At one point, my eyes filled with tears and I thought that
the swelling of my heart was going to be more than I could control. I blinked hard as I turned to my Mike and
said, “These people are so good. Look at
them with our grandkids. They are just good people.”
Most every day there is something that I read, hear, or
witness that causes me to despair. As I
get older, I no longer have that youthful naivety that makes me feel as if I
can somehow be an instrument to change the world is some grand way. In fact, a lot of days, I just want to hide
away and make this old world go away with all of its pain and negativity. But then, there are these God moments.
There in a little Country Store in the Blue Ridge Mountains
with the sounds of stringed instruments and feet keeping time with the old-time
music on the wooden floor, I felt God just as strongly as I have ever felt him
in a church sanctuary. The goodness of
His children brought me to tears as I witnessed community, acceptance, love and
good will. And, this wasn’t the first
time that I had felt God’s presence there.
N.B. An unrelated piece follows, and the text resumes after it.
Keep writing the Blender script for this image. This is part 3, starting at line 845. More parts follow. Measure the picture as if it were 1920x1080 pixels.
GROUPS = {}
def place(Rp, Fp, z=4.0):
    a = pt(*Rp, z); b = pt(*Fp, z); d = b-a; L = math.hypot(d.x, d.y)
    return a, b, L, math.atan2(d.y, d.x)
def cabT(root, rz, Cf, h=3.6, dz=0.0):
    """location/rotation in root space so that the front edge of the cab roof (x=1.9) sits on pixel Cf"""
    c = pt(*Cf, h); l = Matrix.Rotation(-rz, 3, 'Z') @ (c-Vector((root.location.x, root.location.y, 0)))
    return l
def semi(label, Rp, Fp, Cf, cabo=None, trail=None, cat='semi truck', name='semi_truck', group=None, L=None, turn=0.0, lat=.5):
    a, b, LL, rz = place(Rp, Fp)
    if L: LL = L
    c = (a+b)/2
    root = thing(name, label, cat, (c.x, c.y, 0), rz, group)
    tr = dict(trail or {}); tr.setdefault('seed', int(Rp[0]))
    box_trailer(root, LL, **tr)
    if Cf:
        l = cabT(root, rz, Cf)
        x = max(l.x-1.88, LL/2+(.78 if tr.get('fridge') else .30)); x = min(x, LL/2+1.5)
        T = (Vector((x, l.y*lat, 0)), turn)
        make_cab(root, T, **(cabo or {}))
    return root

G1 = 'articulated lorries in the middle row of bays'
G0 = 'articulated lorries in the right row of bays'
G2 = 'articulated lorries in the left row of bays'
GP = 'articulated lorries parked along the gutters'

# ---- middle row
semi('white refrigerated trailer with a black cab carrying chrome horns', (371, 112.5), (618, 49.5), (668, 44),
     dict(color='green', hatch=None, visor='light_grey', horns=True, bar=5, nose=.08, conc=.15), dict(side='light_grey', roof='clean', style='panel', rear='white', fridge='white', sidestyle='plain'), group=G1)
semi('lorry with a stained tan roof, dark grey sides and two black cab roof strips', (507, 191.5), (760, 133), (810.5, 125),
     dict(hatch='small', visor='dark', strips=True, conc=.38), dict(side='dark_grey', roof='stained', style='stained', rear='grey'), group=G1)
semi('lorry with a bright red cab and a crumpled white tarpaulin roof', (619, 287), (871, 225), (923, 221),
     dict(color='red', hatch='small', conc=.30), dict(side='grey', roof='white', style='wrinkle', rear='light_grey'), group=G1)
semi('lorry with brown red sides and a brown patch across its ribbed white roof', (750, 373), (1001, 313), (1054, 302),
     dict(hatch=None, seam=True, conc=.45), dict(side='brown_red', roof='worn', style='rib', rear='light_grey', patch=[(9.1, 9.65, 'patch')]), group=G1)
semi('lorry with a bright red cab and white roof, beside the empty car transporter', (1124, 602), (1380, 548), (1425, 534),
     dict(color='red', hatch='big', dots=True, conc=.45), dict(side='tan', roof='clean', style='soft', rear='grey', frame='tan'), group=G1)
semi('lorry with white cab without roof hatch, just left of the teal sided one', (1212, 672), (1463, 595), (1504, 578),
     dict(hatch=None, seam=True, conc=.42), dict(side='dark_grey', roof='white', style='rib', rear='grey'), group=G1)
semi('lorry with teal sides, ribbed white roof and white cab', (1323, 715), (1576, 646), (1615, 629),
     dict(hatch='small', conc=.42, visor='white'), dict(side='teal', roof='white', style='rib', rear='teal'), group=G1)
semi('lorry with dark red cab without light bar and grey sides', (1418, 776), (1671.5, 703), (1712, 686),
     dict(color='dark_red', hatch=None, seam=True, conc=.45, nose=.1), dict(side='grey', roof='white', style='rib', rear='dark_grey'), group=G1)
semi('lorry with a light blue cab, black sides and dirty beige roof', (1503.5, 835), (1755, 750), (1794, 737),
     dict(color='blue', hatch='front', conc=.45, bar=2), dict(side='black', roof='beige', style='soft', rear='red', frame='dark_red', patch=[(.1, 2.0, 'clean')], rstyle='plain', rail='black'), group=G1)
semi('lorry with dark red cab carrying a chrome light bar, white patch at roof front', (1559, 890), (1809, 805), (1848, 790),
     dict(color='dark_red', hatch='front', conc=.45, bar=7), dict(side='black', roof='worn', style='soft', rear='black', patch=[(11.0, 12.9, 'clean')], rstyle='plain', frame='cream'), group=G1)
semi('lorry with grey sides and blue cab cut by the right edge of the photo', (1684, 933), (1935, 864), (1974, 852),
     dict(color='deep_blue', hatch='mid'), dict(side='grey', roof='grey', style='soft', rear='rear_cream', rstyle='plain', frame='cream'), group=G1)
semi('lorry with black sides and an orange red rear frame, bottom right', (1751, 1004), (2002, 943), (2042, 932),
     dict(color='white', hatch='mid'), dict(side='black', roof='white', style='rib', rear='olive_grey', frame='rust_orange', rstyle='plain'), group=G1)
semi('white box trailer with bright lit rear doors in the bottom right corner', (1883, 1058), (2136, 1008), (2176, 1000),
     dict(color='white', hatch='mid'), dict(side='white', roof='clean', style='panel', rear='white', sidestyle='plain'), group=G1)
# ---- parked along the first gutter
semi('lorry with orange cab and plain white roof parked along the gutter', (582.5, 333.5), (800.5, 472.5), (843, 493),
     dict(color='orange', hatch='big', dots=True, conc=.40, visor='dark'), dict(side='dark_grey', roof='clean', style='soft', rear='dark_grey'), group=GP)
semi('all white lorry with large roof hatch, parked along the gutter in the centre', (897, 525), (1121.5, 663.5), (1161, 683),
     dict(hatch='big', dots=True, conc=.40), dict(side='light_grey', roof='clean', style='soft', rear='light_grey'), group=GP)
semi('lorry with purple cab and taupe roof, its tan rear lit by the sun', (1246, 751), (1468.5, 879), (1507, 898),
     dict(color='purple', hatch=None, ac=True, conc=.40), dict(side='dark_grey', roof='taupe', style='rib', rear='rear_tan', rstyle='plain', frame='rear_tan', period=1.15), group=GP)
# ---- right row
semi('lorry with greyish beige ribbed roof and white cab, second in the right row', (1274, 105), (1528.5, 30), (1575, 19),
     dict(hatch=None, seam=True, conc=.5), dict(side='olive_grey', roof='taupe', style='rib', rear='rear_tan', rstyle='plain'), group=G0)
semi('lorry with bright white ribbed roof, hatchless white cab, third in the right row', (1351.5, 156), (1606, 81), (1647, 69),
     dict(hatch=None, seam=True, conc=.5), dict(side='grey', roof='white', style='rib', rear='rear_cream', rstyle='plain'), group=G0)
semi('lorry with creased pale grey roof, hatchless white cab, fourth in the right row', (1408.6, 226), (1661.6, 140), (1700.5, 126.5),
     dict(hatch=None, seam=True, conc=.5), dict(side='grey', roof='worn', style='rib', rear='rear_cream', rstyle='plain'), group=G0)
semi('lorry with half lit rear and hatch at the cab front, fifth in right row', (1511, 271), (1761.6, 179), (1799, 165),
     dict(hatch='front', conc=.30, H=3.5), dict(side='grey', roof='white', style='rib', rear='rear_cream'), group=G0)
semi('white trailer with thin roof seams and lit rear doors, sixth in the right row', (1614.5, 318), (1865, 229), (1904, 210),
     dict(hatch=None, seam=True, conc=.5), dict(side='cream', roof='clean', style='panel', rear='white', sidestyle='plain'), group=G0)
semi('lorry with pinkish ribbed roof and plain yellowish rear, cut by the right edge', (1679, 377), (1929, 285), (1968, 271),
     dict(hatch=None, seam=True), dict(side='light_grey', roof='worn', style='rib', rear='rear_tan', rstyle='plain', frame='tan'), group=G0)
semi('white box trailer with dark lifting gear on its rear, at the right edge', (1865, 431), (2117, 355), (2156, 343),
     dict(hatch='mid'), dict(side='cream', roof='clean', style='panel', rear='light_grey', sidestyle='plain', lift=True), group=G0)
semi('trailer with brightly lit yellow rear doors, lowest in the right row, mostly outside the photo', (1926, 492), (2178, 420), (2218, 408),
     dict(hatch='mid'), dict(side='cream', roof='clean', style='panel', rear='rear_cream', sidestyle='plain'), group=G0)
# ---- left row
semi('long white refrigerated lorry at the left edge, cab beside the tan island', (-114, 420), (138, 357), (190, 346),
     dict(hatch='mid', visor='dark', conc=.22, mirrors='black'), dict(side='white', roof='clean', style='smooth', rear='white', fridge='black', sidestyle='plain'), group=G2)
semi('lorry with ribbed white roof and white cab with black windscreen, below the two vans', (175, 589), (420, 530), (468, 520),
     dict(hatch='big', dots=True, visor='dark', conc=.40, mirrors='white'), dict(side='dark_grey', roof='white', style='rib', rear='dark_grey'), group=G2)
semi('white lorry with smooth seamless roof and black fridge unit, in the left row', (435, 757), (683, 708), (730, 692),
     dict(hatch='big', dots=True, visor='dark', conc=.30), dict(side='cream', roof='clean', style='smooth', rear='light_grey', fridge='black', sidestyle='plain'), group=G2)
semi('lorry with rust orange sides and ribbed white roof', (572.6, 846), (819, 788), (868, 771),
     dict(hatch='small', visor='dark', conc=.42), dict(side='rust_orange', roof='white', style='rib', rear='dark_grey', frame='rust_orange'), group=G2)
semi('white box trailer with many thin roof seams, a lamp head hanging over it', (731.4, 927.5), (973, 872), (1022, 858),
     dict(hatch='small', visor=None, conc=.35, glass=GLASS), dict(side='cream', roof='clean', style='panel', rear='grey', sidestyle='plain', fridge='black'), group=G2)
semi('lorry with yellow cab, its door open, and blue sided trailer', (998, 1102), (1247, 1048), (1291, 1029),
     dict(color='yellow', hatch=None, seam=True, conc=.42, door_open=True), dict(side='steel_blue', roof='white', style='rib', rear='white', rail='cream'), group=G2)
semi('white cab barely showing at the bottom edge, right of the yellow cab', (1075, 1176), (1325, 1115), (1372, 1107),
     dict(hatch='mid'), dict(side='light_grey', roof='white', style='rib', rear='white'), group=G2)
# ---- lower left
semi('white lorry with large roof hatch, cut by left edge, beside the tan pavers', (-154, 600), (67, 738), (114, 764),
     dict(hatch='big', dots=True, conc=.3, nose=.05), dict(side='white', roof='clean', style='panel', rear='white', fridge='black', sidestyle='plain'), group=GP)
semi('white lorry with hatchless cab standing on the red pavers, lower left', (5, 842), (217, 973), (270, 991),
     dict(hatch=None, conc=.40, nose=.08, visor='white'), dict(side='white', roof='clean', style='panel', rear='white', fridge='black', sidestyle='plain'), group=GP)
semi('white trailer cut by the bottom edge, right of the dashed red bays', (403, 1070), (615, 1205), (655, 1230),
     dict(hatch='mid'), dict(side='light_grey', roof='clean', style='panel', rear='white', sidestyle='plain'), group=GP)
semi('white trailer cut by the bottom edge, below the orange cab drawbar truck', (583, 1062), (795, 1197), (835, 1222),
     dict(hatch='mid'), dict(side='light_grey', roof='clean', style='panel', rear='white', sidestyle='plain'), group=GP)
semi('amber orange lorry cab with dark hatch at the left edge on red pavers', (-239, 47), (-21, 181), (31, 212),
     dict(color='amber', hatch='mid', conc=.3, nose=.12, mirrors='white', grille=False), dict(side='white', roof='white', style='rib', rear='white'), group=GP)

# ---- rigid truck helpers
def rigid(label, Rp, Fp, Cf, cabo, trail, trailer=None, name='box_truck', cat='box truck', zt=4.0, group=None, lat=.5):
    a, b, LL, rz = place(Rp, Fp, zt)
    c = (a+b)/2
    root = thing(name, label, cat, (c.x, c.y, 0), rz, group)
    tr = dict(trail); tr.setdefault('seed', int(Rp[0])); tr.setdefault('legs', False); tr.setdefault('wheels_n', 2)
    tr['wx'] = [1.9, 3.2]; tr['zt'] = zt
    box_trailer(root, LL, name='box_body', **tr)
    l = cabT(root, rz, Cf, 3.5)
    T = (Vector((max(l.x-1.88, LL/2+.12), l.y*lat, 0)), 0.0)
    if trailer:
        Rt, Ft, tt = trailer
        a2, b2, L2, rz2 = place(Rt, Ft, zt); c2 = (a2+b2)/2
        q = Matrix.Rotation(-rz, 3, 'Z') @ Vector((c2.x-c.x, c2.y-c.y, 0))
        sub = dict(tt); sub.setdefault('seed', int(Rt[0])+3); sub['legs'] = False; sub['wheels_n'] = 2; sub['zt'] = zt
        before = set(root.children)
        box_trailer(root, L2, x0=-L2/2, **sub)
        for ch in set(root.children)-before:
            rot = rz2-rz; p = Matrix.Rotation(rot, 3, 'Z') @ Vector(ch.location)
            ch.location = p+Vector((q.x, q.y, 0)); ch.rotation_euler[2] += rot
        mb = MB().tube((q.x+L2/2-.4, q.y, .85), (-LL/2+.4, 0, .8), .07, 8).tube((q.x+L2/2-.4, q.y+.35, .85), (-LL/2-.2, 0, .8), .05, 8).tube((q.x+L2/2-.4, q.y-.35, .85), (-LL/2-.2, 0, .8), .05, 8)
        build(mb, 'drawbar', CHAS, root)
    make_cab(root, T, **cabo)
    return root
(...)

People refer to these mountains and these experiences like I
have tried to describe here in my journal sometimes as “magical” and indeed it
does feel that way. Maybe it’s the
atmosphere that sets the stage but the real magic comes from open hearts of
regular people who are brave enough and strong enough to just let love shine
through and who reach out to others and share joy. The magic is in community, in the sharing of
our common humanity. It’s possible. I feel it in the little mountain church that
I attend on Sunday mornings, in the stranger who waves a thank you from the road
after they pick up a dozen eggs from our honor system cart, from folks I barely
know who once stopped to put our cows back inside the fence when they got out,
and from strangers who set their own afternoon aside to teach my grandkids the
joy of flat foot dancing. When the world
starts to gets me down and I begin to despair, I need to remember to turn off
the radio, television and computer, go out and pay it forward with love. There’s the magic.